L'analyse de la SNCF, superficielle, s'arrête là. La Justice nous en apprendra sans doute plus, avec l'ouverture d'une information judiciaire pour homicides et blessures involontaires. Le calendrier malheureux n'a pas permis à l'entreprise d'échapper à l'accident ferroviaire, mais il lui a évité une catastrophe médiatique. Il s'agit là du plus grave accident de l'histoire du train à grande vitesse depuis son lancement en 1981. On se souvient que l'accident de Brétigny-sur-Orge, qui avait causé la mort de 7 personnes en juillet 2013, avait donné lieu à une couverture médiatique exceptionnelle et suscité de nombreuses questions de fond. Prenant soin de ne pas dramatiser, mais décidée à ne pas garder le silence, la direction propose une réponse mi-figue, mi-raisin. Ainsi apprend-on que "des procédures disciplinaires vont être engagées" et « conduiront, dès que l'enquête le permettra, aux sanctions justifiées ». Tu m'en diras tant.

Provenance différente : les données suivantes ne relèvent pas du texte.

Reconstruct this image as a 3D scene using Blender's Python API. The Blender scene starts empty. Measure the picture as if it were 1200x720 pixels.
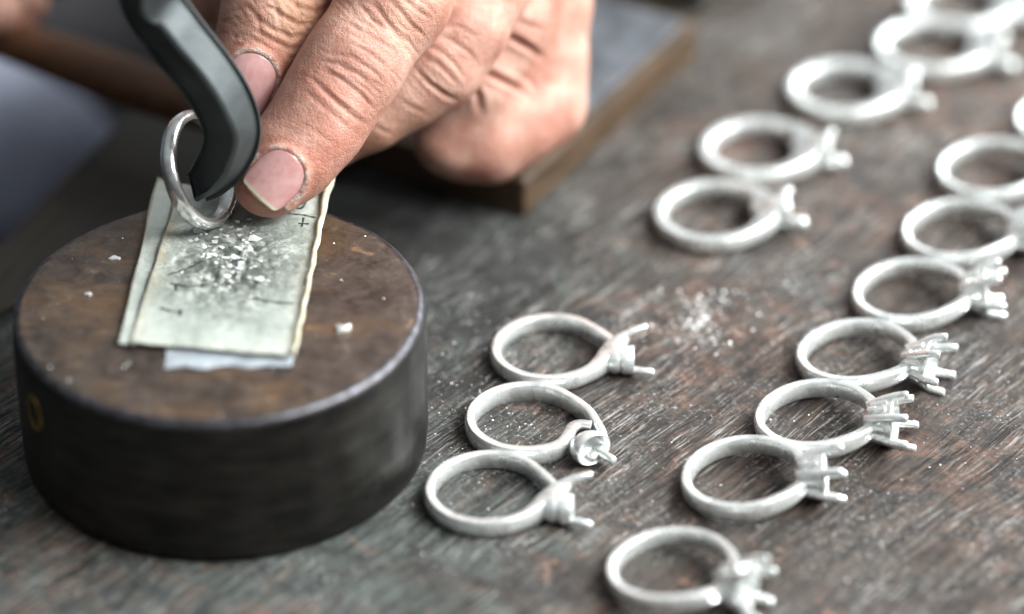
import bpy, bmesh, math, random
import numpy as np
from mathutils import Vector, Matrix, noise
PI = math.pi
S = 0.001                      # everything below is written in millimetres
random.seed(7); RNG = np.random.default_rng(7)
sc = bpy.context.scene
C = sc.collection

# ------------------------------------------------------------------ camera
TH = math.radians(33.3); DIST = 649.0; LENS = 117.2; FPX = LENS/36*1200
RIGHT = np.array([1., 0, 0]); UP = np.array([0, math.sin(TH), math.cos(TH)]); FWD = np.array([0, math.cos(TH), -math.sin(TH)])
CAM = -FWD*DIST
cd = bpy.data.cameras.new('camera'); cam = bpy.data.objects.new('camera', cd); C.objects.link(cam)
cam.location = CAM*S; cam.rotation_euler = (PI/2-TH, 0, 0)
cd.lens = LENS; cd.sensor_width = 36; cd.clip_start = .01; cd.clip_end = 20
cd.dof.use_dof = True; cd.dof.focus_distance = .613; cd.dof.aperture_fstop = 4.5; cd.dof.aperture_blades = 0
sc.camera = cam

# ------------------------------------------------------------------ light
w = bpy.data.worlds.new('World'); sc.world = w; w.use_nodes = True
nt = w.node_tree; bg = nt.nodes['Background']
tc = nt.nodes.new('ShaderNodeTexCoord'); sx = nt.nodes.new('ShaderNodeSeparateXYZ'); cr = nt.nodes.new('ShaderNodeValToRGB')
nt.links.new(tc.outputs['Generated'], sx.inputs[0]); nt.links.new(sx.outputs['Z'], cr.inputs[0]); nt.links.new(cr.outputs[0], bg.inputs[0])
cr.color_ramp.elements[0].position = 0.0; cr.color_ramp.elements[0].color = (.035, .032, .03, 1)
cr.color_ramp.elements[1].position = .9; cr.color_ramp.elements[1].color = (.55, .60, .63, 1)
bg.inputs[1].default_value = .66
def area(name, loc, target, size, size_y, power, col):
    l = bpy.data.lights.new(name, 'AREA'); l.shape = 'RECTANGLE'; l.size = size*S; l.size_y = size_y*S; l.energy = power; l.color = col
    o = bpy.data.objects.new(name, l); C.objects.link(o); o.location = Vector(loc)*S
    o.rotation_euler = (Vector(target)-Vector(loc)).to_track_quat('-Z', 'Y').to_euler()
area('window_light', (640, 40, 520), (60, 0, 0), 600, 460, 18.5, (.96, 1.0, .99))
area('back_window_light', (420, 620, 400), (90, 60, 0), 380, 240, 5.0, (.93, .98, 1.0))
area('ceiling_light', (460, -330, 640), (90, 0, 0), 360, 240, 6.0, (1.0, .99, .97))

r = sc.render; sc.render.engine = 'CYCLES'
sc.cycles.use_denoising = True; sc.cycles.max_bounces = 8; sc.cycles.caustics_reflective = False
sc.view_settings.view_transform = 'Standard'; sc.view_settings.look = 'None'; sc.view_settings.gamma = 1
sc.view_settings.exposure = 0.0

# ------------------------------------------------------------------ helpers
def ray(px, py):
    return RIGHT*((px-600)/FPX) + UP*((360-py)/FPX) + FWD
def tab(px, py, z=0.0):
    """point on the horizontal plane at height z seen at photo pixel"""
    d = ray(px, py); t = (z-CAM[2])/d[2]; p = CAM + d*t
    return np.array([p[0], p[1], z])
def cf(px, py, w):
    """camera frame (right, up, depth) in mm; w = depth beyond 618 mm"""
    dd = 618.0+w
    return np.array([(px-600)/FPX*dd, (360-py)/FPX*dd, dd])
def c2w(a):
    a = np.asarray(a, float)
    return CAM + a[..., 0:1]*RIGHT + a[..., 1:2]*UP + a[..., 2:3]*FWD
def vp(px, py, w): return c2w(cf(px, py, w))

def empty(name, loc=(0, 0, 0), rot=(0, 0, 0), **kw):
    o = bpy.data.objects.new(name, None); C.objects.link(o); o.empty_display_size = .005
    o.location = Vector([float(q) for q in loc])*S; o.rotation_euler = rot
    for k, v in kw.items(): o[k] = v
    return o
def mesh(name, verts, faces, mats=None, parent=None, smooth=True, loc=(0, 0, 0), midx=None, fix=True, **kw):
    me = bpy.data.meshes.new(name)
    me.from_pydata([tuple(float(c)*S for c in v) for v in verts], [], [tuple(int(i) for i in f) for f in faces])
    if mats is not None:
        for m in (mats if isinstance(mats, (list, tuple)) else [mats]): me.materials.append(m)
    if midx is not None: me.polygons.foreach_set('material_index', list(midx))
    if fix:
        bm = bmesh.new(); bm.from_mesh(me); bmesh.ops.recalc_face_normals(bm, faces=bm.faces); bm.to_mesh(me); bm.free()
    me.polygons.foreach_set('use_smooth', [smooth]*len(me.polygons)); me.update()
    o = bpy.data.objects.new(name, me); C.objects.link(o); o.location = Vector([float(q) for q in loc])*S
    if parent is not None: o.parent = parent
    for k, v in kw.items(): o[k] = v
    return o
def bevel(o, wd, seg=2, ang=35):
    m = o.modifiers.new('bevel', 'BEVEL'); m.width = wd*S; m.segments = seg; m.limit_method = 'ANGLE'; m.angle_limit = math.radians(ang); m.harden_normals = False
def sharp(o, ang=40):
    me = o.data; me.set_sharp_from_angle(angle=math.radians(ang))
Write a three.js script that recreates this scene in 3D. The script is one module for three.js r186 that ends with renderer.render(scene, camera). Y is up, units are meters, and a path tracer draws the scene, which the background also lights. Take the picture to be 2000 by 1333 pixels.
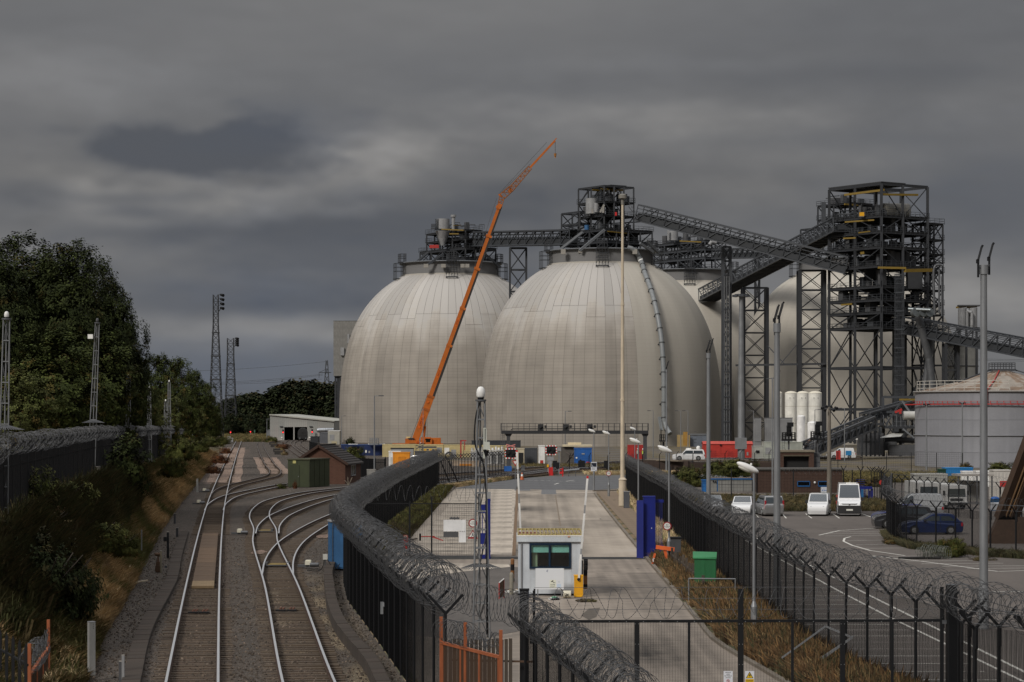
import*as THREE from'three';
import{mergeVertices}from'three/addons/utils/BufferGeometryUtils.js';
import{MarchingCubes}from'three/addons/objects/MarchingCubes.js';
// ---------------------------------------------------------------- camera, sky, sun, exposure
const F=4500,YH=808,CH=8.3;
const scene=new THREE.Scene();
const camera=new THREE.PerspectiveCamera(2*Math.atan(666.5/F)*180/Math.PI,2000/1333,1,6000);
camera.position.set(0,CH,0);
camera.lookAt(0,CH,-100);
camera.setViewOffset(2000,1333,0,-(YH-666.5),2000,1333);
const renderer=new THREE.WebGLRenderer();
renderer.toneMapping=THREE.LinearToneMapping;
renderer.toneMappingExposure=1.42;
renderer.shadowMap.enabled=true;
function rng(seed){let s=seed>>>0||1;return()=>{s=(s+0x6D2B79F5)>>>0;let t=s;t=Math.imul(t^(t>>>15),t|1);t^=t+Math.imul(t^(t>>>7),t|61);return((t^(t>>>14))>>>0)/4294967296;};}
const R0=rng(77);
const rr=(a,b,r=R0)=>a+(b-a)*r();
const clamp=(v,a=0,b=1)=>Math.min(b,Math.max(a,v));
const mix=(a,b,t)=>a+(b-a)*t;
const smooth=(a,b,x)=>{const t=clamp((x-a)/(b-a));return t*t*(3-2*t);};
function hash2(x,y,s){let h=Math.imul(x,374761393)^Math.imul(y,668265263)^Math.imul(s+17,2147483647^0x5bd1e995);h=Math.imul(h^(h>>>13),1274126177);h^=h>>>16;return(h>>>0)/4294967296;}
function vn(x,y,s=0,per=0){
const xi=Math.floor(x),yi=Math.floor(y),fx=x-xi,fy=y-yi;
const w=n=>per?((n%per)+per)%per:n;
const u=fx*fx*(3-2*fx),v=fy*fy*(3-2*fy);
const a=hash2(w(xi),w(yi),s),b=hash2(w(xi+1),w(yi),s),c=hash2(w(xi),w(yi+1),s),d=hash2(w(xi+1),w(yi+1),s);
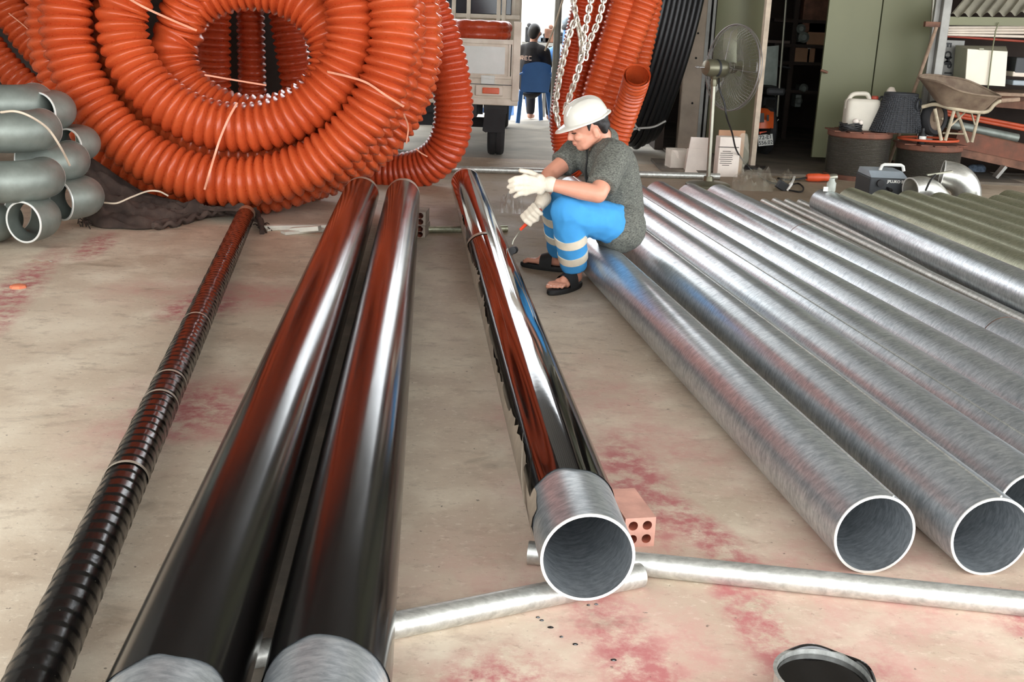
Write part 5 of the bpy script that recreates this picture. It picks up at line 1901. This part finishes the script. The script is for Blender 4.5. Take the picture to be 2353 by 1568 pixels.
text_obj('556.02', .058, Mp @ Matrix.Translation((0, -.03, 0)), 'cable_black', po, depth=.001, bold=.0006)
wq = q(1756, 345, .25)
MB().lathe([(.2, -.04), (.255, -.045), (.28, -.02), (.28, .02), (.255, .045), (.2, .04), (.2, -.04)], (wq.x, BY + .3, .282), (1, .15, 0), 36).build('rear_tyre', 'rubber', bk)
MB().lathe([(0, -.03), (.05, -.03), (.2, -.02), (.2, .02), (.05, .03), (0, .03)], (wq.x, BY + .3, .282), (1, .15, 0), 24).build('rear_rim', 'truck_dark', bk)
MB().lathe([(.2, -.04), (.255, -.045), (.28, -.02), (.28, .02), (.255, .045), (.2, .04), (.2, -.04)], (wq.x + .2, BY + 1.5, .282), (1, .15, 0), 36).build('front_tyre', 'rubber', bk)
MB().box((wq.x + .06, BY + .55, .72), (.22, .65, .09), bev=.03).box((wq.x + .1, BY + .85, .5), (.2, .5, .3), bev=.05).build('seat_and_engine', 'truck_dark', bk, smooth=False)
MB().bar(q(1759, 310, -.06), (wq.x + .03, BY + .3, .62), .1, .02).build('plate_holder', 'cable_black', bk, smooth=False)
MB().tube(spline([(wq.x - .25, BY + 1.25, .95), (wq.x + .1, BY + 1.35, 1.0), (wq.x + .45, BY + 1.3, .95)], 6), .014, 8).build('handlebar', 'truck_dark', bk)
MB().lathe([(0, 0), (.05, 0), (.05, .008), (0, .01)], (wq.x - .2, BY + 1.2, 1.1), (0, -1, 0), 16).build('mirror', 'pole_steel', bk)

# ---------------------------------------------------------------- dim store room contents
IY = 14.6
tub = MB().tube([at(1808, -20, 12.6), at(1787, 250, 12.6), at(1786, 268, 12.6)], .012, 8)
tag(tub.build('hanging_rod', 'pole_steel'), 'thin pale rod hanging in the dark doorway', 'rod')
hk = MB().tube(spline([at(1775, 262, 12.55), at(1776, 274, 12.55), at(1783, 279, 12.55), at(1789, 274, 12.55)], 6), .007, 6)
tag(hk.build('hook', 'pole_steel'), 'small pale hook in the dark doorway right of the motorbike', 'hook')
shf = thing('store_shelf', tuple(gp(1850, 350)), 'dark shelf unit deep inside the doorway', 'shelf')
for y in (48, 105, 145, 210):
    a, b_ = at(1822, y, IY), at(1900, y, IY)
    MB().box(((a.x + b_.x) / 2, IY + .2, a.z), (b_.x - a.x + .5, .5, .04)).build('board', 'dark_room', shf, smooth=False)
for x in (1822, 1905):
    a = at(x, 100, IY)
    MB().box((a.x, IY, 1.1), (.06, .06, 2.2)).build('post', 'dark_room', shf, smooth=False)
items = [((1840, 66), .1, .1, 'fitting_steel', 'small pale gear part, left on the upper store shelf'), ((1846, 86), .12, .12, 'fitting_steel', 'grey metal part below the gear on the store shelf'), ((1878, 76), .24, .3, 'brown_card', 'brown carton on the upper store shelf'),
         ((1850, 130), .26, .22, 'brown_card', 'brown carton on the middle store shelf'), ((1858, 128), .05, .24, 'machine_white', 'narrow pale tube on the middle store shelf'),
         ((1846, 203), .1, .08, 'fitting_steel', 'small grey part on the lower store shelf'), ((1835, 232), .08, .16, 'fitting_steel', 'bent grey part low in the store'), ((1882, 30), .4, .5, 'rust_steel', 'reddish board at the top of the store shelf')]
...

Alstom, constructeur des TGV a insisté sur le fait que l'enquête n'a révélé aucune défaillance de son matériel. Il s'agirait donc d'un problème interne à la SNCF. Un certain nombre de points contentieux apparaissent alors : un retard de freinage estimé à 11 secondes ne constitue-t-il pas l'aveu implicite que les marges de sécurité ne sont pas assez élevées ? Est-il normal que les dispositifs actionnant l'arrêt automatique du train en cas de survitesse aient été déconnectés pour procéder à des essais ? Sept personnes se trouvaient dans la cabine de conduite lors de l'accident, aussi l'hypothèse de l'erreur d'un humain seul ne peut être retenue, et il s'agit donc d'une erreur de gestion globale du projet. Rémi Sulmont, journaliste chez RTL, estime ainsi qu'il « risque d'y avoir, dans l'avenir, d'autres accidents, pas forcément sur le TGV prioritairement entretenu, mais sur le réseau classique. La SNCF est dans une série noire, il y a eu Brétigny, il y a eu Denguin, près de Pau en 2014, 40 blessés, il y a eu, il y a quelques jours, un TER fou qui a perdu ses freins après avoir percuté deux vaches. La culture de la sécurité de la SNCF s'est affaiblie au fil des années. »
Gilles Dansart, patron de Mobilettre (site de presse spécialisé qui explore l'actualité des transports) explique que « si l'accident du TGV avait eu lieu hors contexte d'attentats dramatiques pour la France, il est très probable que le gouvernement aurait sanctionné le président de la SNCF. » Ça n'a pas été le cas. L'idée ici n'est évidemment pas d'avancer que le seul moyen de régler la crise sécuritaire grave touchant la SNCF est de faire tomber des têtes. Mais simplement de dire que, sans sanctions adaptées, les responsables de ce drame, Pepy en tête, seront entretenus dans un sentiment d'impunité néfaste pour la sécurité des voyageurs.